Letter to a Fellow Aspie
11/26/2011
I liked the phrase “meaningful meanderings” that you wrote in the previous email. It sounded a bit like poetry. The email got my mind wandering about the point of life, wealth, and living here in Texas. It’s so funny that I now have this “American dream” with the house and the kids and enough money to be happy—as taboo as that is to mention. It’s the sort of dream that many people work for and think is the ultimate goal. But to me, money has never been about spending. I’ve always seen it instead as my get-out-of-jail-free plan to not have to work again, as strange as that may sound.
In theory, if you save enough money in the bank, you could live off the interest, and that is my idea of how I could reach freedom.
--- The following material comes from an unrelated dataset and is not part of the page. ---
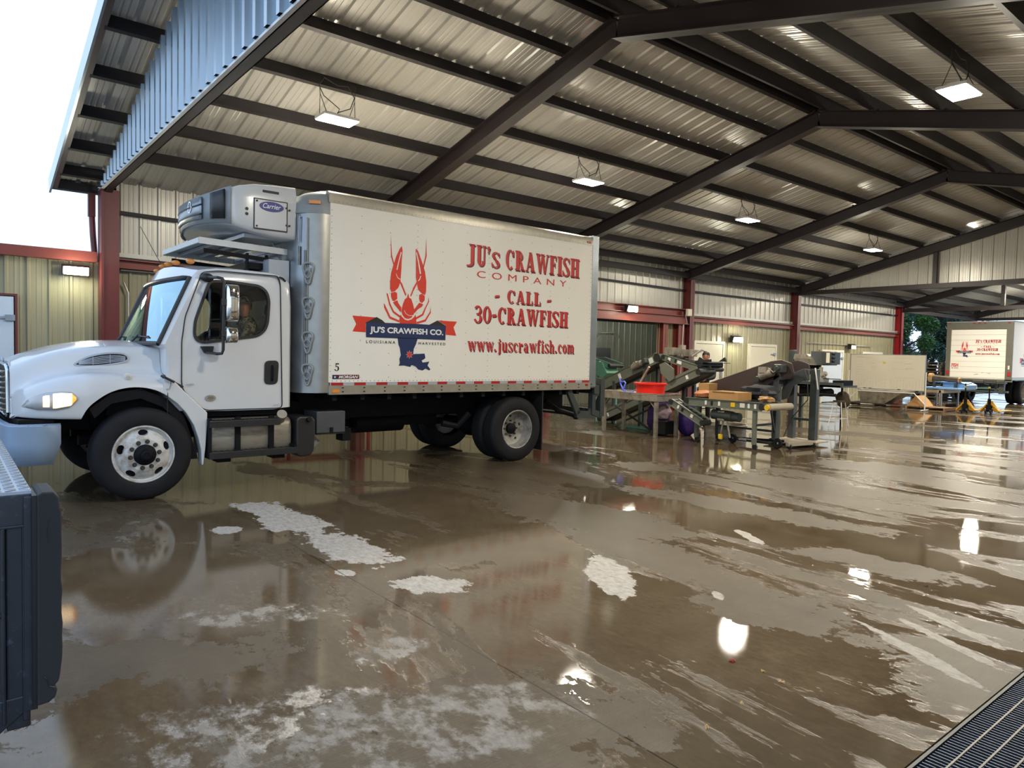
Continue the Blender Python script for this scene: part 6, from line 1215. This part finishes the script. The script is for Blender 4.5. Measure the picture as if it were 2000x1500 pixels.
part(WBO, 'writing', 'marker', lambda b: scribble(b)); part(WBO, 'red_writing', 'marker_red', lambda b: scribble(b, True)); part(WBO, 'yellow_magnet', 'yellow', lambda b: b.box(WBX-.02, WBX-.01, 11.45, 11.55, 1.62, 1.68), bevel=.005)
part(WBO, 'marker_tray_items', 'ink_black', lambda b: [b.box(WBX-.045, WBX-.02, y, y+.1, .70, .72) for y in (12.1, 11.9, 10.9)])
o = part(None, 'hopper_bin', 'dirty_steel', lambda b: b.loft([[(27.2, 12.7, .62), (28.2, 12.7, .62), (28.2, 11.0, .62), (27.2, 11.0, .62)], [(27.25, 12.6, .135), (28.1, 12.6, .135), (28.1, 11.7, .135), (27.25, 11.7, .135)]], True, True)); tag(o, 'sloped steel bin on the ground behind the whiteboard stand, left half', 'bin')
o = part(None, 'hopper_bin', 'cardboard', lambda b: b.prism([(10.83, .135), (10.2, .135), (10.55, .5)], 'x', 27.0, 27.8)); tag(o, 'tan wedge-shaped bin behind the whiteboard stand, right half', 'bin')
def pallet(name, x, y, z, label, cat='pallet', g=None, L=1.2, Wd=1.0, m='dark_wood', rz=0):
    t = T(name, (x, y, z), label, cat, g, rz)
    part(t, 'deck', m, lambda b: [b.box(-Wd/2+k*Wd/6, -Wd/2+k*Wd/6+Wd/8, -L/2, L/2, .11, .13) for k in range(6)]+[b.box(-Wd/2, -Wd/2+.1, -L/2, L/2, 0, .02), b.box(Wd/2-.1, Wd/2, -L/2, L/2, 0, .02)]); [part(t, 'stringer', m, lambda b: b.box(-Wd/2, Wd/2, y_-.03, y_+.03, .02, .11)) for y_ in (-L/2+.03, 0, L/2-.03)]; return t
pallet('pallet', 27.42, 10.2, 0, 'low wooden pallet on the wet floor at the right foot of the whiteboard', L=1.3, m='wood')
pallet('pallet', 27.5, 12.0, 0, 'wooden pallet beneath the steel bin behind the whiteboard', L=2.0, m='dark_wood')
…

A life in which I could never again be forced to do something that made me feel so bad. A freedom to always be at least “okay.” In the meanwhile, I’m just sort of “meandering” life because I can’t find a place (a niche) that works for me.
I had so much potential once. I had scholarships through high school. At university, I won a prestigious summer scholarship at the University of Queensland and graduated from the University of Melbourne in the top 3 or 4 percent of chemical engineering students. I have bachelor’s degrees in science and in engineering. I worked so hard to reach my goals and achieved outstanding results. I was driven. The world was my oyster, and I really felt like I was heading somewhere back then…
But that was then. I’m not exactly sure why I went nowhere.
Sometimes I think that something really special is there in me, still. I daydream about all the things I could be. But somehow, I’ve lost it. And I honestly don’t know if I will ever find it again. Work hit, and it didn’t work for me in a way that I can’t even explain. All I know is I can’t ever do that again. I don’t ever want to feel that way again. I don’t think I could keep going if I did. So that circles back to the idea of living off money.
I’m waffling here, but I think you are so much like me that you will understand my meaning. You seem to have found a little niche and a way to wander through life that has meaningful things in it for you. I’d like to find that too. Something that makes me want to wake up each day and get going.
I mean, looking after my kids is important, and I would never stop doing that, because they need me to. I think I am a great parent for them. So I’m not complaining or saying my lot in life isn’t important. I was just thinking going down the track how nice it would be to find some of these little things that are meaningful to me, for ME. Not for someone else’s sake or to impress or appear to be doing the right thing. Until then, I’m just wandering and sometimes looking for little things that make me feel alive.
But it’s been good. Somehow, talking to you has momentarily snapped me out of thinking about the little things and viewing the big picture as it sits now. Sorry about the long train of thought. For some reason, I feel I can talk openly with you. I don’t really write stuff like that to people usually.